Abolishing AI theatre in South Africa. What will really transform insurers?
Gary Tessendorf, Regional Director for Sub-Sahara Africa, Sapiens
The South African insurance industry is buzzing about AI. Every board deck mentions it. But too often it’s just “AI theatre”: impressive demos layered on top of old systems, now running in the cloud. Moving legacy technology to a new infrastructure isn’t transformation. And sprinkling generic AI tools across fragmented platforms won’t help.
Real growth in the market will come from outcomes delivered faster, at scale. That is where true AI, when combined with micro-vertical SaaS technology, shines.
Across the continent, insurers are under pressure: new digital-first entrants, rising customer expectations, regulatory complexity, and thin margins. In this environment, four truths have emerged:
- Customer journeys matter more than systems
- Speed beats perfection
- Industry depth outweighs generic technology
- Execution matters far more than intention. Strategy without cadence is just theatre.
Beyond cloud: why modernisation alone isn’t enough?
For more than a decade, insurers globally have focused on modernisation through cloud adoption. This shift improved resilience, scalability, and cost structures. But it was never sufficient.
Cloud does not understand insurance. Software does.
Sapiens’ experience in the local market over the past ten years has made this clear. When we first entered the region, we worked with a small number of select customers. Today, our footprint has expanded across the continent, and we now support a broad spectrum of insurers – from bancassurance and short-term insurance to fully underwritten life products, simple funeral policies, annuities and group risk.
That growth has not been driven by technology for technology’s sake. It has been driven by a deep understanding of the unique realities of the market and the ability to adapt solutions accordingly.
Why horizontal platforms hold insurers back?
One of the biggest constraints on transformation is the belief that insurance is a single industry with configurable variations.

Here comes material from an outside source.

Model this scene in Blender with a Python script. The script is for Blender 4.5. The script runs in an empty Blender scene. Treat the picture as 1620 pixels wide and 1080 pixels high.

Short term insurance, life, wealth and retirement, and reinsurance are fundamentally different businesses.
They operate with different economics and risk models. They face different regulatory obligations. They run at different operational cadences. And they require different data, analytics, and reporting capabilities.
Trying to serve these distinct industries with horizontal platforms or lightly adapted software? Customisation efforts grow. Innovation slows. Costs rise. And transformation stalls, because the software must constantly customised.
Micro-vertical SaaS changes the equation…
What micro-vertical SaaS really means?
Micro-vertical SaaS is not about templates or configuration layers. It is about building platforms that are purpose-built for specific insurance domains.
That means software and AI designed around core industry workflows, aligned with regulatory and compliance realities, and embedded with deep domain intelligence. It means platforms that evolve continuously alongside the industry.
In short, the software reflects how insurers actually operate.
When this depth is delivered through a true SaaS model, the benefits compound: faster time to value, lower total cost of ownership, built-in regulatory updates, and global scalability without local complexity. More importantly, it creates the foundation for AI that actually works.
AI without theatre: from hype to outcomes
Several years ago, technology adoption was a push in South Africa – insurers needed convincing. Today, the dynamic has shifted.
AI is now at the centre of conversations. But its impact depends entirely on context.
Generic AI layered on top of fragmented systems delivers limited value. AI embedded within micro-vertical SaaS platforms is different. It has access to structured, industry-specific data. It understands workflows, policies, claims, and regulatory constraints. That is when AI can shift from theatre to transformation.
Sapiens is integrating advanced AI capabilities directly into our platforms and bringing them to insurers. The potential is enormous: natural language policy queries, faster and more accurate claims processing, proactive customer engagement, and streamlined operations across the value chain.
This is not about futuristic promises. It is about practical outcomes delivered faster, at scale.
The real battleground
The future of insurance will not be won on infrastructure choices or AI slogans. It will be won on customer experience, speed of execution, and the ability to translate deep industry knowledge into scalable platforms.
AI plus micro-vertical SaaS is not a nice-to-have. It is the accelerator. The era of AI theatre is ending. The era of execution has begun.